A couple of takeaways from General Ken Mackenzie's US Central Command, did the briefing. He said that the mission of evacuating Americans and Afghan partners that can make it to the airport will continue. But he also said there are continuing threats from this same terrorist group, ISIS-K. By the way, which just apparently claimed responsibility for the attacks. It had not been in the first few hours afterwards.

And that the concerns are everywhere from another suicide bombing to rocket attacks to vehicle-borne suicide attacks. All that is continuing, which means that, even as the mission continues, we could see more images like we're seeing today with these attacks.

ADAM SHAPIRO: Michael, during the briefing, did they explain the intelligence was that there was going to be an attack? Did they explain how the individual at the gate was able to get close enough to kill 12 Marines? What safeguards they put in place to protect our forces?

MICHAEL ISIKOFF: Well, that was asked and not answered. General Mackenzie said he did not know enough at this point. It was pointed out by one of the reporters there that there are multiple Taliban checkpoints to get through to get close to the airport. So one question is, how did these ISIS terrorists make it through those checkpoints?

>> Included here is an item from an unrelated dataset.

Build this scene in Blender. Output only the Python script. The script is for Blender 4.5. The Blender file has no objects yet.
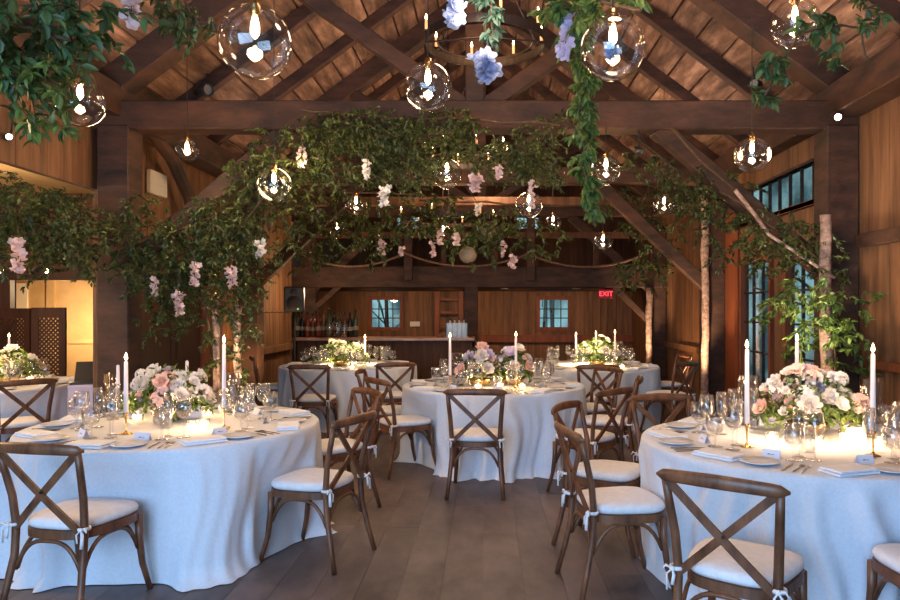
import bpy, math, random
from mathutils import Vector, Matrix, Euler
R = random.Random(11)
PI = math.pi
SC = bpy.context.scene
COL = SC.collection

# ------------------------------------------------------------------ camera
F, CX, CY, H = 700.0, 488.0, 309.0, 1.55
cam = bpy.data.cameras.new('camera'); cam.sensor_width = 36; cam.lens = 28
cam.shift_x = (450 - CX) / 900; cam.shift_y = (CY - 300) / 900
cam.clip_start = .05
co = bpy.data.objects.new('camera', cam); COL.objects.link(co)
co.location = (0, 0, H); co.rotation_euler = (PI / 2, 0, 0)
SC.camera = co
def at(u, v, Y):
    return Vector(((u - CX) * Y / F, Y, H + (CY - v) * Y / F))

# ------------------------------------------------------------------ world, light, exposure
SC.view_settings.view_transform = 'Standard'; SC.view_settings.look = 'None'
SC.view_settings.gamma = 1; SC.view_settings.exposure = 0.85
SC.view_settings.use_curve_mapping = False
SC.cycles.use_denoising = True
SC.cycles.max_bounces = 8; SC.cycles.transparent_max_bounces = 24
SC.cycles.sample_clamp_indirect = 4
SC.cycles.caustics_reflective = False; SC.cycles.caustics_refractive = False
w = bpy.data.worlds.new('dusk'); SC.world = w; w.use_nodes = True
_n = w.node_tree.nodes; _l = w.node_tree.links
_tc = _n.new('ShaderNodeTexCoord'); _mp = _n.new('ShaderNodeMapping'); _mp.inputs['Scale'].default_value = (14, 14, 5)
_nz = _n.new('ShaderNodeTexNoise'); _nz.inputs['Scale'].default_value = 1.6; _nz.inputs['Detail'].default_value = 6
_rp = _n.new('ShaderNodeValToRGB'); _rp.color_ramp.elements[0].position = .40; _rp.color_ramp.elements[1].position = .60
_rp.color_ramp.elements[0].color = (.04, .10, .12, 1); _rp.color_ramp.elements[1].color = (.46, .76, .82, 1)
_l.new(_tc.outputs['Generated'], _mp.inputs['Vector']); _l.new(_mp.outputs[0], _nz.inputs['Vector']); _l.new(_nz.outputs['Fac'], _rp.inputs['Fac'])
_l.new(_rp.outputs['Color'], _n['Background'].inputs[0])
_n['Background'].inputs[1].default_value = .62
WARM = (1.0, .56, .24); WARM2 = (1.0, .68, .38); COOL = (.42, .65, 1.0)
def light(kind, name, loc, energy, color, size=.1, target=None, spot=60, blend=.6, size_y=None):
    l = bpy.data.lights.new(name, kind); l.energy = energy; l.color = color
    if kind == 'AREA':
        l.size = size
        if size_y: l.shape = 'RECTANGLE'; l.size_y = size_y
    else:
        l.shadow_soft_size = size
    if kind == 'SPOT': l.spot_size = math.radians(spot); l.spot_blend = blend
    o = bpy.data.objects.new(name, l); COL.objects.link(o); o.location = loc
    if target is not None:
        d = Vector(target) - Vector(loc); o.rotation_euler = d.to_track_quat('-Z', 'Y').to_euler()
    return o
# dusk daylight through the open barn doors behind the camera, and through the doors at the side
light('AREA', 'door_daylight', (-1.6, -1.6, 1.8), 200, COOL, 3.6, (.6, 6, .7), size_y=2.4)
# unseen warm fill points added under the ridge to brighten the roof
ROOFC = (1.0, .70, .50)
for y, e in ((3.0, 26), (5.0, 30), (8.4, 40), (11.8, 34)):
    light('POINT', 'roof_fill', (0 if y > 4 else .6, y, 3.75), e, ROOFC, .25)
for x, y, tx, e in ((2.75, 5.3, 1.9, 75), (-2.8, 5.4, -2.1, 40), (2.7, 8.6, 2.0, 45), (-2.8, 8.6, -2.0, 40), (2.75, 2.9, 2.2, 50), (-2.8, 3.0, -2.2, 30)):
    light('SPOT', 'roof_uplight', (x, y, 2.75), e, (1.0, .78, .66), .05, (tx, y + .3, 4.4), 120, .9)
for x, y, e in ((-2.6, 4.8, 9), (-1.2, 5.6, 12), (.9, 5.7, 10), (2.3, 5.4, 10), (-.6, 8.6, 12), (1.5, 8.9, 12), (-1.7, 6.0, 8), (-2.6, 6.0, 7)):
    light('POINT', 'garland_fill', (x, y, 2.75), e, WARM2, .12)  # added points without visible bulbs, to brighten the garland leaves
light('POINT', 'loft_lamp', (1.6, 15.4, 2.9), 5, WARM, .15)
for x in (-2.6, -.9, .7, 2.3):
    light('SPOT', 'bar_downlight', (x, 14.9, 1.9), 26, WARM, .05, (x, 16.6, .9), 120, .8)
light('POINT', 'bar_light', (-2.9, 12.3, 1.85), 24, WARM2, .1)
for p, e in (((-5.6, 7.6, 2.5), 26), ((-6.0, 5.0, 2.5), 190), ((-6.2, 11.4, 1.9), 60), ((-7.4, 12.4, 1.2), 40)):
    light('POINT', 'aisle_lamp', p, e, WARM2, .15)
light('SPOT', 'wall_wash', (2.5, 5.9, .9), 42, WARM2, .06, (3.48, 6.25, 2.5), 80, .8)
light('SPOT', 'leaf_uplight', (2.75, 5.5, .85), 60, (1, .85, .62), .05, (3.0, 6.25, 1.9), 60, .9)
light('SPOT', 'wall_wash', (2.6, 11.4, .3), 60, WARM, .06, (3.5, 12.3, 1.8), 80, .8)
light('SPOT', 'wall_wash', (-3.0, 9.9, .25), 70, WARM, .06, (-3.75, 10.6, 1.7), 80, .8)
light('SPOT', 'wall_wash', (-2.6, 7.3, .6), 40, WARM, .06, (-3.75, 7.6, 3.0), 70, .8)
# pin spots from the rafters on to the middle of the tables
TABLES = {'front left': (-2.13, 4.79), 'front right': (1.88, 4.165), 'middle': (.06, 7.31),
          'bar side': (-1.95, 9.8), 'rear right': (1.42, 9.75), 'side room': (-5.3, 7.3)}
PIN = {'front left': 34, 'front right': 260, 'middle': 60, 'bar side': 1700, 'rear right': 1700, 'side room': 900}
for k, (x, y) in TABLES.items():
    light('SPOT', 'pin_spot', (x * .82, y - .9, 3.3 if k != 'side room' else 3.0), PIN[k], (1.0, .72, .34) if k in ('bar side', 'rear right', 'side room') else (1, .68, .42), .04, (x, y + .1, .85), 21 if k in ('bar side', 'rear right', 'side room') else 28, .9)

# ------------------------------------------------------------------ materials
MATS = {}
def lin(c): return tuple(((x / 255) / 12.92 if x / 255 <= .04045 else ((x / 255 + .055) / 1.055) ** 2.4) for x in c) + (1,)
def plain(name, col, rough=.6, metal=0, emit=None, est=0, sss=0):
    if name in MATS: return MATS[name]
    m = bpy.data.materials.new(name); m.use_nodes = True
    b = m.node_tree.nodes['Principled BSDF']
    b.inputs['Base Color'].default_value = (*col[:3], 1); b.inputs['Roughness'].default_value = rough
    b.inputs['Metallic'].default_value = metal
    if emit: b.inputs['Emission Color'].default_value = (*emit, 1); b.inputs['Emission Strength'].default_value = est
    MATS[name] = m
    return m
def varied(name, c1, c2, scale=(4, 4, 4), rough=.6, island=.5, bump=.15, detail=6, c3=None, trans=0, tilt=(0, 0, 0), contrast=(.3, .7)):
    """noise between two colours, with a random shift for each separate piece of the mesh"""
    if name in MATS: return MATS[name]
    m = bpy.data.materials.new(name); m.use_nodes = True; nt = m.node_tree; N = nt.nodes; L = nt.links
    b = N['Principled BSDF']; b.inputs['Roughness'].default_value = rough
    tc = N.new('ShaderNodeTexCoord'); mp = N.new('ShaderNodeMapping'); mp.inputs['Scale'].default_value = scale
    mp.inputs['Rotation'].default_value = tilt
    geo = N.new('ShaderNodeNewGeometry')
    add = N.new('ShaderNodeVectorMath'); add.operation = 'ADD'
    mul = N.new('ShaderNodeMath'); mul.operation = 'MULTIPLY'; mul.inputs[1].default_value = 37
    L.new(tc.outputs['Object'], mp.inputs['Vector']); L.new(mp.outputs[0], add.inputs[0])
    L.new(geo.outputs['Random Per Island'], mul.inputs[0]); L.new(mul.outputs[0], add.inputs[1])
    nz = N.new('ShaderNodeTexNoise'); nz.inputs['Detail'].default_value = detail; nz.inputs['Scale'].default_value = 1
    nz.inputs['Roughness'].default_value = .65
    L.new(add.outputs[0], nz.inputs['Vector'])
    rp = N.new('ShaderNodeValToRGB'); rp.color_ramp.elements[0].position = contrast[0]; rp.color_ramp.elements[1].position = contrast[1]
    rp.color_ramp.elements[0].color = (*c1[:3], 1); rp.color_ramp.elements[1].color = (*c2[:3], 1)
    if c3:
        e = rp.color_ramp.elements.new(.5); e.color = (*c3[:3], 1)
    L.new(nz.outputs['Fac'], rp.inputs['Fac'])
    hsv = N.new('ShaderNodeHueSaturation')
    mr = N.new('ShaderNodeMapRange'); mr.inputs['To Min'].default_value = 1 - island; mr.inputs['To Max'].default_value = 1 + island
    L.new(geo.outputs['Random Per Island'], mr.inputs['Value']); L.new(mr.outputs[0], hsv.inputs['Value'])
    L.new(rp.outputs['Color'], hsv.inputs['Color']); L.new(hsv.outputs['Color'], b.inputs['Base Color'])
    if bump:
        bp = N.new('ShaderNodeBump'); bp.inputs['Strength'].default_value = bump; bp.inputs['Distance'].default_value = .02
        L.new(nz.outputs['Fac'], bp.inputs['Height']); L.new(bp.outputs[0], b.inputs['Normal'])
    if trans:
        out = N['Material Output']; t = N.new('ShaderNodeBsdfTranslucent'); mx = N.new('ShaderNodeMixShader'); mx.inputs[0].default_value = trans
        L.new(hsv.outputs['Color'], t.inputs['Color']); L.new(b.outputs[0], mx.inputs[1]); L.new(t.outputs[0], mx.inputs[2]); L.new(mx.outputs[0], out.inputs[0])
    MATS[name] = m
    return m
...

Was it just bad work by the Taliban who are manning the checkpoints? Was there some complicity somewhere on the chain? We just don't know. And we also don't know how big a bomb this is because 12 service members to be killed from one bomb is a lot. It does raise the question, were they all together? And was that a safety protocol?

But of course, that's dependent on how big the bomb was. And we don't know-- and General McKenzie said he doesn't know at this point.

SEANA SMITH: Michael, we are getting reports that we are expecting to hear from President Biden later today. But I guess from your perspective, what are the response options at this point from the Biden administration?

MICHAEL ISIKOFF: Well, very limited because we are withdrawing our troops. We no longer have access to other bases, like Bagram, where we could have presumably launched airstrikes if we could identify where ISIS fighters are.

Clearly in this case, they were embedded in an urban environment where it would be impossible to launch counterstrikes to go after the people who did this because they're embedded within a large civilian population. And also, we're dependent on the Taliban, at least for the next few days, to get whoever we can get out out. And to bomb the Taliban or to hold them responsible in some way would be counterproductive to the overall mission.

So there are not a lot of good options here. We did an interview today, Yahoo News did with former national security advisor HR McMaster, who served under Trump in 2017-18, was very critical of Trump's February 2020 deal with the Taliban and, of course, Biden's decision to withdraw as well as well.

And he says it's time for the president to reverse course, to extend the perimeter, to create safe areas for Afghan civilians, and to ramp up, essentially, a new war on terror in Central Asia where we would spend more troops and bring more capabilities to go after the jihadis who are clearly our sworn enemies. I doubt that's a prescription that's going to get much traction within the Biden White House. But this is--


MICHAEL ISIKOFF: --a very difficult-- yeah? Difficult choices for the president.

ADAM SHAPIRO: We've just found out the president's going to deliver his address to the nation at 5:00 PM on the events that are unfolding. We only have a little time left. Very quickly, did the Pentagon address the president's commitment to get any American in Afghanistan out of Afghanistan, should they want to leave? There was, what, 1,000 still trying to get out?

MICHAEL ISIKOFF: Yeah, yeah, there is a huge problem there, because as you remember, last night with these intelligence reports, the US embassy puts out a message to all Americans to stay away from the airport and, if they're by the gates, to leave immediately. So that clearly is counterproductive to the mission to get Americans out of the country if we have to tell them to stay away from the airport, which is the only place that they can leave.

So this is a real problem, a real conundrum. And these next few days are going to be really fraught with danger for American troops and for the US military and the Biden White House.

SEANA SMITH: And certainly something that we are going to keep on here at Yahoo Finance. Michael Isikoff, Yahoo News chief investigative correspondent, thanks so much for hopping on with us.